Rain and wind are damaging standing crops.
By NANCY TULLIS
VINDICATOR SALEM BUREAU
LISBON -- Area farmers are battling the elements as they attempt to harvest remaining corn and soybean crops.
"There are just going to be some soybeans that just won't make it," said Ernie Oelker, Ohio State University Extension agent for Columbiana County. "Anything out there that hasn't matured yet isn't going to."
Oelker said rain and wind are damaging remaining standing corn and soybean crops. There have been snow flurries in some areas of the Mahoning Valley, and that tells farmers they need to harvest quickly, he said.
Planting delayed
Before recent rain the past two weeks, the harvest was already behind schedule because of rain earlier this year. Spring and summer rainfall and flooding delayed planting.

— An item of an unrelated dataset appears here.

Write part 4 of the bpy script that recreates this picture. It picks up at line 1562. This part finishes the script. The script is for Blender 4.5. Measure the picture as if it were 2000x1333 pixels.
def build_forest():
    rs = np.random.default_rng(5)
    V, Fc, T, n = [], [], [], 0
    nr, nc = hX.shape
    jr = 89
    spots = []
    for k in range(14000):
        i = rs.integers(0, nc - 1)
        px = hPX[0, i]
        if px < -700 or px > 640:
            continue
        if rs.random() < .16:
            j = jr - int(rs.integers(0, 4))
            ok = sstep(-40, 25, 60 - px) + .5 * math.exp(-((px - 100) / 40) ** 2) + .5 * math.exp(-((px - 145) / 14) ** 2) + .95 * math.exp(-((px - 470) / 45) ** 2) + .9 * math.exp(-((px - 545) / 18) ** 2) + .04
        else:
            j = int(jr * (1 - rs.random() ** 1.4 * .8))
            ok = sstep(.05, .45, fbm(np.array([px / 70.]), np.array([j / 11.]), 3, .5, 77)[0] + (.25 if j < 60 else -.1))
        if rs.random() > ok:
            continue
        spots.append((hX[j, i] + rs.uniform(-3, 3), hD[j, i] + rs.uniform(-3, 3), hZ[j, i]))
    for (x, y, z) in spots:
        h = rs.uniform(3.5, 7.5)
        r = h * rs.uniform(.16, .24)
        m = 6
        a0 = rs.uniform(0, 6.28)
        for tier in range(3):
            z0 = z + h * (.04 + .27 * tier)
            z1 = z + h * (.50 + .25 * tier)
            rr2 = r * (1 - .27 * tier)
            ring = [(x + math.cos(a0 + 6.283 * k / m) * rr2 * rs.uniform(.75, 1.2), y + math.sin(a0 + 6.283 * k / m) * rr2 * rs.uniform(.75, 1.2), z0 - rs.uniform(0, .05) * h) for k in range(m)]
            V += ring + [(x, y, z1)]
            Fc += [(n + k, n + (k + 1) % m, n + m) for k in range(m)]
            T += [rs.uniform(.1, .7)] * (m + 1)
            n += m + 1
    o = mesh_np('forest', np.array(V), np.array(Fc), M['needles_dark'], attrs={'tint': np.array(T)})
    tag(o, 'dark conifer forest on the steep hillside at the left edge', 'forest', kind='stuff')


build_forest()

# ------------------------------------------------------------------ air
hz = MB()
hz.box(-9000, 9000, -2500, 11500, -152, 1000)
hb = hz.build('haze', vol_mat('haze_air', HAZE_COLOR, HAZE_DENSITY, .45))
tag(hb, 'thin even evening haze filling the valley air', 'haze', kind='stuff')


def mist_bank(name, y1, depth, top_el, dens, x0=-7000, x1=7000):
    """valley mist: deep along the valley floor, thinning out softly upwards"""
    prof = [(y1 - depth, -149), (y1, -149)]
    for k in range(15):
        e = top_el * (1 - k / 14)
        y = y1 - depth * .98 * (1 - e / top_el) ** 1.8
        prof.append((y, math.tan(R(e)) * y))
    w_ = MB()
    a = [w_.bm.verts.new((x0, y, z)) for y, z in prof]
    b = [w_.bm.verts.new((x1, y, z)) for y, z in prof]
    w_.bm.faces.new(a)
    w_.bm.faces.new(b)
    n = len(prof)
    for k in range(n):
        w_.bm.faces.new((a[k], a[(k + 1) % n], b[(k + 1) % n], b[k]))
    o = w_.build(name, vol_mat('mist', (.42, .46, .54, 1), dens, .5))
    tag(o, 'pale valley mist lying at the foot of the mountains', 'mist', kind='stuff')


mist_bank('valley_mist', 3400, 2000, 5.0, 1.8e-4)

Oelker said farmers who use the no-till method of farming -- planting without plowing -- are having an easier time harvesting. In plowed fields, harvesting is next to impossible because there is mud and standing water. Heavy farm machinery, pickup trucks and other vehicles will sink quickly in plowed fields, he said.
"I was in a field the other day and about half of the corn crop was knocked down, and not all from wildlife," Oelker added. "We've had a lot of wind and in soft ground that will knock corn right over."
Oelker said sometimes farmers can salvage an immature soybean crop by chopping it and mixing it with corn silage, but the plants have to have a lot of leaves and most of the soybean plants still in the field already have dropped leaves.
Ideally, farmers leave corn and soybeans in the field until the plants dry out, harvesting them when the cornstalks are brown and soybean leaves have dropped, Oelker said.
They can then pick the soybeans and corn because the beans and shelled corn are dry.
With all the rainfall the past few months, however, the farmers haven't been able to harvest the crops, and the soybeans and corn have not dried well.
Extra work
If farmers can get to the soybean crop, they have often had to have them dried mechanically, which means an extra step in the harvesting process and an additional expense.
He said farmers need to harvest remaining crops as soon as possible because the longer the crops are in the field the more chance there is that the plants will begin to rot.
Area farmers grow corn and soybeans to process into livestock feed in various forms. Tons of soybeans are sold each year to agriculture cooperatives who then sell to soybean buyers nationwide and around the world, Oelker added.